Fishing for a Living

Americana, Odd Jobs, People, Traditions
on September 1, 2002

Some days out on the ocean, Jaime Santos feels life can’t get any better. “In winter, on a really clear day with blue skies and white caps on the waves, I’m in awe at how beautiful the sea is,” he says.

It is one of the many faces of the ocean that Santos, 42, has come to know. For 20 years this fisherman out of New Bedford, Mass., has pulled his nets across the floor of the North Atlantic, fishing for cod, haddock, and flounder aboard the 85-foot trawler, Lady of Grace. His reverence for the sea, however, is tempered by respect.

“In winter, take the same white-capped waves and add clouds and rain, and it’s miserable,” he says.

Sometimes it’s worse than miserable. Santos recalls once fishing the Grand Banks with his younger brother, Tony—a thousand miles from land—where they had no where to run when the remnants of a hurricane hurtled toward them. Their only option was to ride out the howling winds and 40-foot seas by stationing a man at the wheel and another at the throttle, heading the bow into the wind to keep from broaching.

“It put the fear of the Lord in me,” says Santos, whose heavily muscled build is testament to the rigors of a fisherman’s life.

A 10-day fishing trip requires much preparation. Two 100-by-150-foot nets, wrapped around giant spools at the stern, are mended. Fuel is replenished, food and water stocked, and 30 tons of ice for packing fish is loaded. Most importantly, the boat is made sound.

The captain’s job is to find fish. When that happens, crews work nonstop lowering two 1,000-pound steel skids, which take the nets to the ocean floor. After two hours, the nets are winched up and the catch dumped on deck. Anything salable—even a 10-cent fish—is cleaned and packed in ice.

The sea is a harsh tutor, teaching Santos to heed not only the signs of sky and water but also his inner voice. “There are times you get worried,” he says. “You have to know your boat, be able to read the sea, and do what needs to be done.”

Much of what he knows comes from his father, Jaime Sr. As a young man in Portugal, the senior Santos was navigator on a government-owned “fish factory,” a grueling job that kept him at sea for six months at a time. In 1962, he brought his family to the United States, laboring in factories for years before buying his own boat.

“He’s always had the sea in him,” the younger Santos says. “I give him credit. He came here with nothing.”

In the 1970s, fisheries were booming and a 10-day haul would net 70,000-80,000 pounds of fish. For a while, father and sons fished together, a difficult time for the boys’ mother, who hid her fears. Santos recalls returning from one storm-lashed trip to a mother who was almost delirious with relief.

The boom times are gone now, Santos says, the result of a free-for-all atmosphere when boats fished virtually nonstop. Plummeting fish levels resulted in federal restrictions reducing the number of fishing days allowed each boat and closing certain spawning grounds.

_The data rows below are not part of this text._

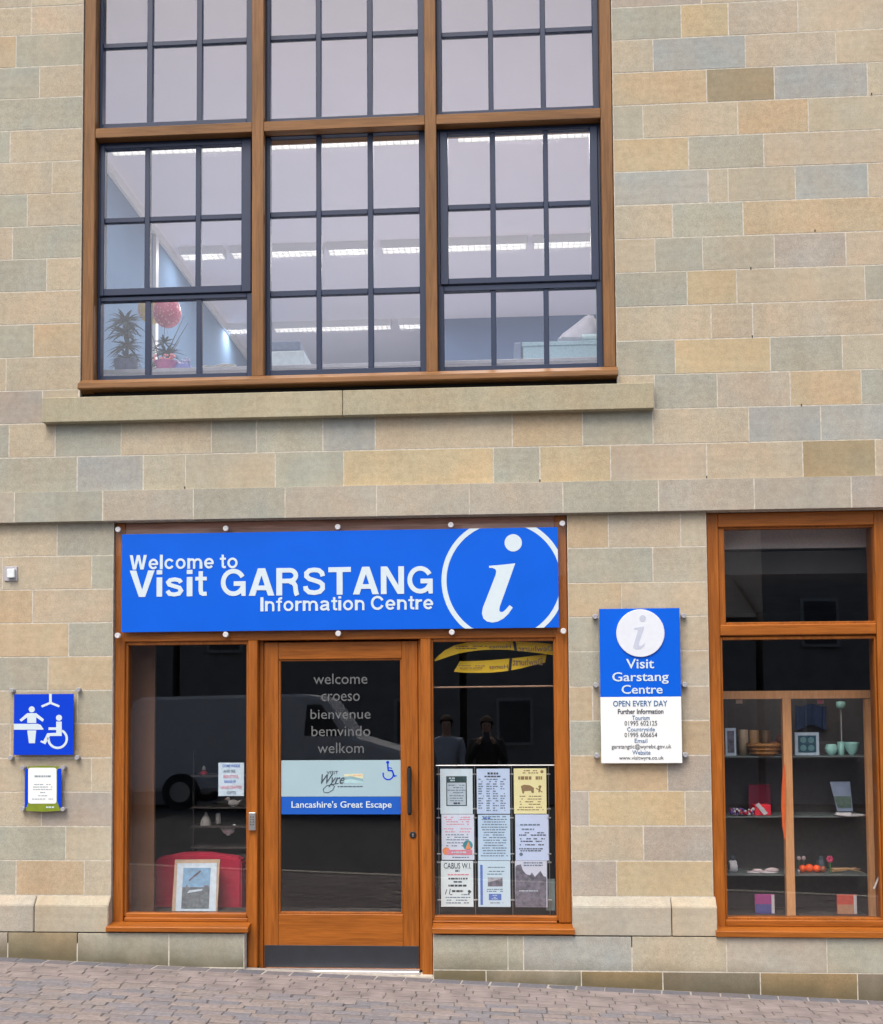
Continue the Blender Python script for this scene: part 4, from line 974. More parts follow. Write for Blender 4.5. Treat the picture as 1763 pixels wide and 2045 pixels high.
def d7(s, x0, y0, x1, y1, d):
    text('CABUS W.I.', 886, 1723, 940.5, 1734.5, d, MT['ink'], s)
    lines(s, 906, 920, [1739], 4, d, 'soft_ink'); lines(s, 889, 941, [1746.5], 2.6, d, 'pink_ink', dens=1); lines(s, 895, 934, [1754.5], 3.4, d, 'ink', dens=1); lines(s, 905, 923, [1761], 3, d, 'ink', dens=1); lines(s, 894, 933, [1768.5], 4, d, 'ink', dens=1)
    lines(s, 902, 925, [1779.5], 4, d, 'ink', dens=1); lines(s, 889, 940, [1786.5,1792,1797.5,1803], 2, d, 'soft_ink')
    bm = bmesh.new(); pline(bm, (889,1786), (892,1776), 1.6, d); pline(bm, (897,1786), (899,1775), 1.6, d); pdisc(bm, 937, 1780, 3, d, 10); pline(bm, (934,1786), (941,1780), 2, d+.0004); child('picture', bm, MT['ink'], s)
def d8(s, x0, y0, x1, y1, d):
    R4(s, 959, 1727, 964, 1807, d, 'cornflower'); R4(s, 974, 1752, 1003.5, 1770, d, 'light_grey_photo', 'picture'); child('picture', ppoly(bmesh.new(), [(974,1770),(974,1762),(990,1758),(1003.5,1754),(1003.5,1770)], d-.0008), MT['grey_photo'], s)
    R4(s, 976, 1785, 1001, 1797.5, d, 'cornflower'); lines(s, 968, 1008, [1732,1740,1745.5,1776,1780,1803], 1.8, d, 'soft_ink'); lines(s, 980, 996, [1788,1792,1795], 1.4, d-.0008, 'white')
def d9(s, x0, y0, x1, y1, d):
    child('picture', ppoly(bmesh.new(), [(1029,1811),(1029,1732),(1031,1728),(1040,1726),(1044,1738),(1050,1745),(1058,1748),(1062,1742),(1068,1751),(1079,1739),(1085,1749),(1091,1752),(1091,1811)], d), MT['grey_photo'], s)
    lines(s, 1041, 1088, [1723,1728], 2.6, d, 'soft_ink', dens=1); lines(s, 1033, 1080, [1779], 2, d-.0008, 'paper_cool')
simple('paper_cool', L((190,206,216)), .55)
notice(1, 879, 1535.3, 943.7, 1625.4, 'pale notice with a small dark headed calendar card, top left of the nine notices', ('cool2',(214,232,240)), d1)
notice(2, 951.9, 1535, 1018, 1625, 'pale blue timetable notice in four columns, top middle of the nine notices', ('blue2',(202,222,248)), d2)
notice(3, 1026, 1534.4, 1091, 1625, 'cream yellow notice with a brown cart picture in the shop window', ('cream',(244,238,180)), d3)
notice(4, 881.7, 1626.3, 946.8, 1717, 'notice with a teal disc and pink orange banner at its foot', ('lilac',(220,230,244)), d4)
notice(5, 954.6, 1627, 1018.8, 1718, 'densely printed pale blue notice at the centre of the nine notices', ('blue5',(200,226,246)), d5)
notice(6, 1029, 1626.3, 1095.5, 1718.4, 'pale blue letter with a small crest at its lower left corner, below the cream notice', ('blue6',(206,222,250)), d6)
notice(7, 880.4, 1719, 945, 1810.7, 'notice headed CABUS W.I. at the lower left of the nine notices', ('white7',(228,242,244)), d7)
notice(8, 954.6, 1719, 1019, 1811, 'notice with a blue side stripe and a small grey landscape picture', ('blue8',(208,232,244)), d8)
notice(9, 1028.5, 1719, 1092.5, 1811.5, 'dark grey notice with a picture of ruined walls, lower right of the nine notices', ('mauve',(214,220,236)), d9)
r_ = rect(1090, 1755, 1105, 1818, ND+.03)
lf = thing('leaflet', 'grey green leaflet standing behind the ruined walls notice', 'leaflet', (r_[0], ND+.03, r_[2]))
child('sheet', B(r_[0], r_[1]+.01, ND+.03, ND+.034, r_[2], r_[3]), simple('leaflet_grey', L((120,140,140)), .6), lf)
r_ = rect(873, 1526, 1100, 1531, ND+.01)
wr = thing('wire_display', 'thin steel hanging wires and top rod that hold the nine window notices', 'display rack', ((r_[0]+r_[1])/2, ND+.01, l2[2]))
child('rod', tube(bmesh.new(), [(r_[0]-.01,ND+.012,(r_[2]+r_[3])/2),(r_[1]+.03,ND+.012,(r_[2]+r_[3])/2)], .005, 8), MT['steel'], wr)
for xw in (876, 948.5, 1022.5, 1096.5):
    X = wx(xw, 1670, ND+.006); child('wire', tube(bmesh.new(), [(X,ND+.006,l2[2]-.02),(X,ND+.006,(r_[2]+r_[3])/2)], .0016, 6), MT['steel'], wr)
    for yc in (1546, 1615, 1633, 1705, 1722, 1797):
        zc = wz(xw, yc, ND+.004); child('clip', B(X-.012, X+.012, ND-.004, ND+.012, zc-.004, zc+.004, bev=.001), MT['steel'], wr)
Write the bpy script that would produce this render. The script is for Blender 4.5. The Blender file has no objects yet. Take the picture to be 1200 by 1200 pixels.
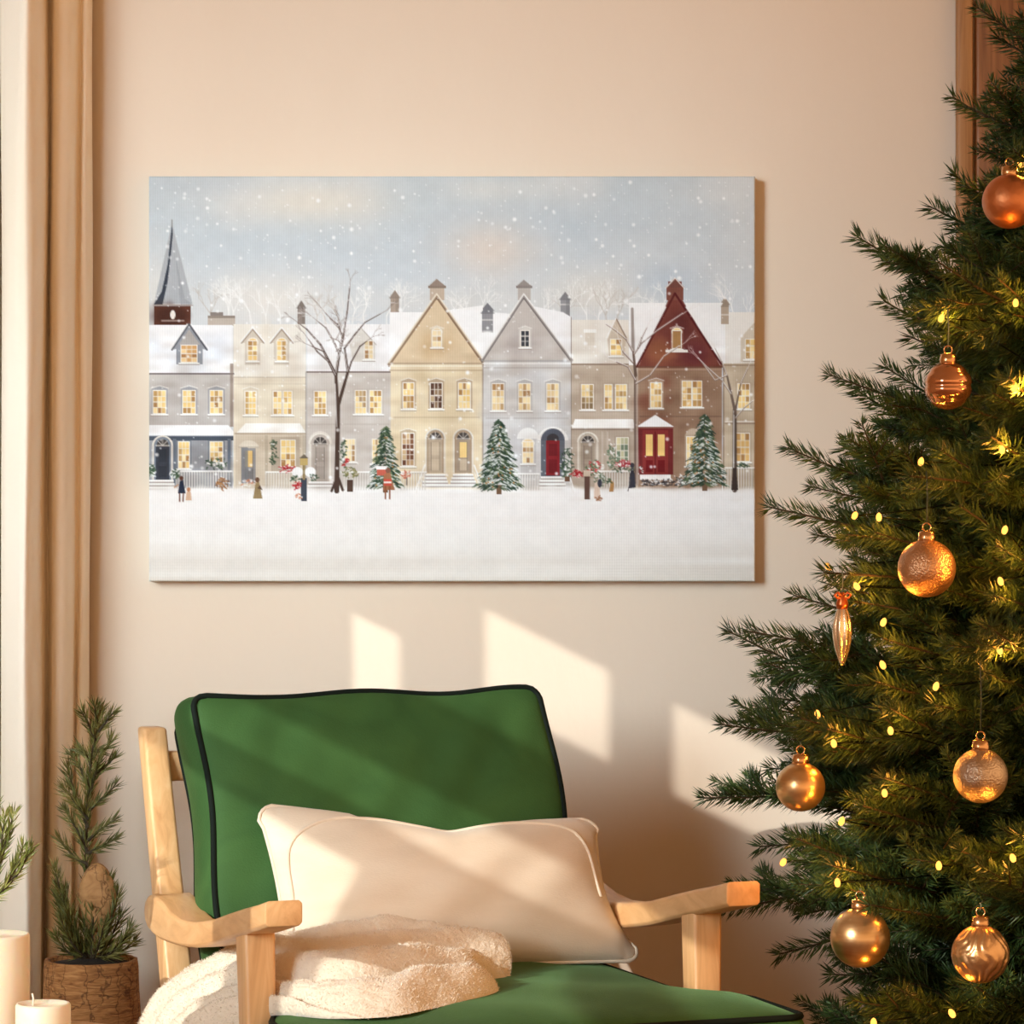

Since then, New Bedford’s fishery has lost 170 boats and more than 700 jobs, says Rodney Avila, a retired fisherman who heads a fishermen’s nonprofit assistance center. After 37 years at sea, Avila too understands its allure.

“You’re in your own world out there,” he says. “No traffic, no people running around with deadlines.”

Avila and Santos both say the regulations will ultimately help the fishing industry, pointing to a rebound in stocks since they were implemented. Evidence of the rebound surfaced in a state survey of the fish caught by 18 fishing boats, including Santos’ Lady of Grace. The data will help ensure that Santos and others can continue working on the sea they love, so he’s grateful for the chance to help.

“I can’t think of another job I’d be able to tolerate,” he says.